[begin Data excerpt]

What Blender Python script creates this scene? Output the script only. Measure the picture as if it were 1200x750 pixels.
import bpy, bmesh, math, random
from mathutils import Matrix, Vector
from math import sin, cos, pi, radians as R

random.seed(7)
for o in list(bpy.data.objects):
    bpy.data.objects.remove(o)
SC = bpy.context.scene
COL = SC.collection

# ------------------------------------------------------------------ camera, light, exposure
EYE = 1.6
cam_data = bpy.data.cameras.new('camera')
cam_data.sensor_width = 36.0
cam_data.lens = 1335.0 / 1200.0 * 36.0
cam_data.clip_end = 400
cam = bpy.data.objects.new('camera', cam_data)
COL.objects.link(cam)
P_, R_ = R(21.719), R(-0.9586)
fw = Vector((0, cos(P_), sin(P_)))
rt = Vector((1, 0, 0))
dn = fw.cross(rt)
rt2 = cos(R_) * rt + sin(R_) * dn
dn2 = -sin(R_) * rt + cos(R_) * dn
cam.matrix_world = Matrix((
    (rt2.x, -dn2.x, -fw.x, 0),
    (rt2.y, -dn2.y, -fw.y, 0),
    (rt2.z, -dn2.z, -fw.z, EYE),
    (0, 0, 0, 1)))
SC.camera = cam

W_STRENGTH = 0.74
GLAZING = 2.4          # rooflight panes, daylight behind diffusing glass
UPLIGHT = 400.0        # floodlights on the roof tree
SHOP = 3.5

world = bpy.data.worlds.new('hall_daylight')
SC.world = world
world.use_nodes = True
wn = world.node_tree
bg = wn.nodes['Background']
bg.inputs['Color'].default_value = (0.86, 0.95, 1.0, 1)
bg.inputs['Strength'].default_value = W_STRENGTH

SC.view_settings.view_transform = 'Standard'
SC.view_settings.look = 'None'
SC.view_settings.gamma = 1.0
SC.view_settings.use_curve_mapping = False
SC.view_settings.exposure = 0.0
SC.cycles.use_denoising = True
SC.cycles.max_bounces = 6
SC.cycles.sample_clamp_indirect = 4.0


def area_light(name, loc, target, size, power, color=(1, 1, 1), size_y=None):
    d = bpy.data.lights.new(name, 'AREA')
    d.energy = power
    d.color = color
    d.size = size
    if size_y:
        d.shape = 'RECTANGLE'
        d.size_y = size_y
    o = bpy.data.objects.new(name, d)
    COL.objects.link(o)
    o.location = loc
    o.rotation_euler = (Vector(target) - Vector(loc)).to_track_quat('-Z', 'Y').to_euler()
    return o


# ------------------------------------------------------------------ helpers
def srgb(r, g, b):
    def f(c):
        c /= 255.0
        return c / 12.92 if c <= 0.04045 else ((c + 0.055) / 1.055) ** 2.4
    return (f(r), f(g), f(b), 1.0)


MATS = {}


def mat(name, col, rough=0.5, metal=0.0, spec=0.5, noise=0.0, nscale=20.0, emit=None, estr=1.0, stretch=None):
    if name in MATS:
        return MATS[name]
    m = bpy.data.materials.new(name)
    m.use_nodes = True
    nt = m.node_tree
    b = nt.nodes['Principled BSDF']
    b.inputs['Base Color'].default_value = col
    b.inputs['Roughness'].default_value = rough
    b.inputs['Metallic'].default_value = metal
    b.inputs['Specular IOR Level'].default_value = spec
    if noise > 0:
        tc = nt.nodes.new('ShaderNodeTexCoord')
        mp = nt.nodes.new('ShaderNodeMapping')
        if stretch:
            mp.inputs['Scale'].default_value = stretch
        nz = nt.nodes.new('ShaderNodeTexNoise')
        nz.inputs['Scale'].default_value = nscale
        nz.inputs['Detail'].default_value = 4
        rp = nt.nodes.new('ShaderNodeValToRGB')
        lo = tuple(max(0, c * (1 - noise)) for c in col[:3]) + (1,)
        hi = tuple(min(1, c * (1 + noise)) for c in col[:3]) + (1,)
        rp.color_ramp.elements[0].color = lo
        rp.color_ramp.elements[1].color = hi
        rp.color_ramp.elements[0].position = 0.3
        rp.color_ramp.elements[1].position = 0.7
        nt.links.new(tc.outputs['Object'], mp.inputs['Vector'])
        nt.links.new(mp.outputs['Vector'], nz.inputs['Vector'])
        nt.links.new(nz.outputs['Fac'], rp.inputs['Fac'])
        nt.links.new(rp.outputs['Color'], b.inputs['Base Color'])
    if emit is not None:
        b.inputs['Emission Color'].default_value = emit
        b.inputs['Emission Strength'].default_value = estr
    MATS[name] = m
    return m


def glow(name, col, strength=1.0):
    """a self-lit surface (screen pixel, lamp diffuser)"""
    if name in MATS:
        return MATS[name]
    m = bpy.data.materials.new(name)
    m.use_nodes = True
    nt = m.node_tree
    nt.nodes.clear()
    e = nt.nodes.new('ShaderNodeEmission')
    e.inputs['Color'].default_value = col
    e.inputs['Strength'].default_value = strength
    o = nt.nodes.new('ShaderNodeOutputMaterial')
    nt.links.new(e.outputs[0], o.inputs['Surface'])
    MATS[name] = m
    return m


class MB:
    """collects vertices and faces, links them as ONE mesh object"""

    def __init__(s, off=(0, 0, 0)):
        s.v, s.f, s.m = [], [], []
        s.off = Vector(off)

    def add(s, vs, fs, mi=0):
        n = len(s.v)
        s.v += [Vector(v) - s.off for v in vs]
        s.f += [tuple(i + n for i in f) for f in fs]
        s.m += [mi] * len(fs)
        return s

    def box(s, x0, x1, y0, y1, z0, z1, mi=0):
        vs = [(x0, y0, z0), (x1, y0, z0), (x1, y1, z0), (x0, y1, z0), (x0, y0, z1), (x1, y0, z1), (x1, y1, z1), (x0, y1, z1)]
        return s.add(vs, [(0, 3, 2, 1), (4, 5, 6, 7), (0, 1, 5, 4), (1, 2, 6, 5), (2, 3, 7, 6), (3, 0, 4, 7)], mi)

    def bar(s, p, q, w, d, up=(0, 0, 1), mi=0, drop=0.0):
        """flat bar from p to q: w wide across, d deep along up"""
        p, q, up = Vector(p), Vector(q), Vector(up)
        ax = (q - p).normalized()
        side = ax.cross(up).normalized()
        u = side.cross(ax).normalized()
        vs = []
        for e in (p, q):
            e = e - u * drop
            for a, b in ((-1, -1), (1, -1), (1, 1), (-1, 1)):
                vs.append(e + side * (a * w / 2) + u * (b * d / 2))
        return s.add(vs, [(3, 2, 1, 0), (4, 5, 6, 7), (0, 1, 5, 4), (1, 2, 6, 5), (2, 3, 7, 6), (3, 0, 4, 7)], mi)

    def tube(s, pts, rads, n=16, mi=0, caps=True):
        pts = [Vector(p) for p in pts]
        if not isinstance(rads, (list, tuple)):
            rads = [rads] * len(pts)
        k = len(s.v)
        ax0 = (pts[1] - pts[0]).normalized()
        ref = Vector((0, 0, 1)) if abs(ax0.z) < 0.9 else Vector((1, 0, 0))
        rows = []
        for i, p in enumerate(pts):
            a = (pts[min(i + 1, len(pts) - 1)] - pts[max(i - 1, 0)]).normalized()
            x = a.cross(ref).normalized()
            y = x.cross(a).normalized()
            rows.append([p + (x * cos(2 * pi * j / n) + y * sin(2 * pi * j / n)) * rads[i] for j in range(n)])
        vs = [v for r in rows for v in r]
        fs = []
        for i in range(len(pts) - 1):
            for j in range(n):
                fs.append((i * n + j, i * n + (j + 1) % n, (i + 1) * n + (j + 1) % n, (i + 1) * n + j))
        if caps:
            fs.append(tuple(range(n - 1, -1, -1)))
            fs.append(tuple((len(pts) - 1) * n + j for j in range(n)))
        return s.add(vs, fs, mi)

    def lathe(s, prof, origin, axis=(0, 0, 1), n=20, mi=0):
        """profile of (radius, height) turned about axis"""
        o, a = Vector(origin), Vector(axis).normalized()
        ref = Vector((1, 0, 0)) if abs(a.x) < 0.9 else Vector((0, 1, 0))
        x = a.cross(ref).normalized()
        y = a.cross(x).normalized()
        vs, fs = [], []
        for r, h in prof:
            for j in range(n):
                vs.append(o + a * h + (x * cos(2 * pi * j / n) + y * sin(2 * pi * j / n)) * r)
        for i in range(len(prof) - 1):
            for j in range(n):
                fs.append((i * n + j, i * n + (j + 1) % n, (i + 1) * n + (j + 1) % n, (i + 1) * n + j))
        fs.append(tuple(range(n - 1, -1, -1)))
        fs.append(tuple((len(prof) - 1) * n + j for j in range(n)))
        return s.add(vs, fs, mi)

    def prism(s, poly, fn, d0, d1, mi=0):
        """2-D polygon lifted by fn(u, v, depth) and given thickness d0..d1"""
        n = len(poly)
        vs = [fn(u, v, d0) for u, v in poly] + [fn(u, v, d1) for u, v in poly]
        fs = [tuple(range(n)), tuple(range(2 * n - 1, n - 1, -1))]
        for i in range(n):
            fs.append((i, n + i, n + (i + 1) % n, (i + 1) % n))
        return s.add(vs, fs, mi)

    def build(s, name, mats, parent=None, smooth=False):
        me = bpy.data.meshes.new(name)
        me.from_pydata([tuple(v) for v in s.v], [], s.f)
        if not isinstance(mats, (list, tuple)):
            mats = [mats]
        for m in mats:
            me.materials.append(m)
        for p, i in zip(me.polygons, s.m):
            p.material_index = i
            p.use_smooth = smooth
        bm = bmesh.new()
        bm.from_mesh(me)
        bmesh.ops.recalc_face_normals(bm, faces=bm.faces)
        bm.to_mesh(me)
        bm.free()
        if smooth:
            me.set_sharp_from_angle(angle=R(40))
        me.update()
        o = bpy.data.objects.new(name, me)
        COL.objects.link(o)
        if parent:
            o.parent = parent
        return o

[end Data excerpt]

• What needs to be done: Please transcribe, exactly and with nothing added, the lines from the first line of the material above through the line that contains "COL = SC.collection".

• Response to this exercise:
What Blender Python script creates this scene? Output the script only. Measure the picture as if it were 1200x750 pixels.
import bpy, bmesh, math, random
from mathutils import Matrix, Vector
from math import sin, cos, pi, radians as R

random.seed(7)
for o in list(bpy.data.objects):
    bpy.data.objects.remove(o)
SC = bpy.context.scene
COL = SC.collection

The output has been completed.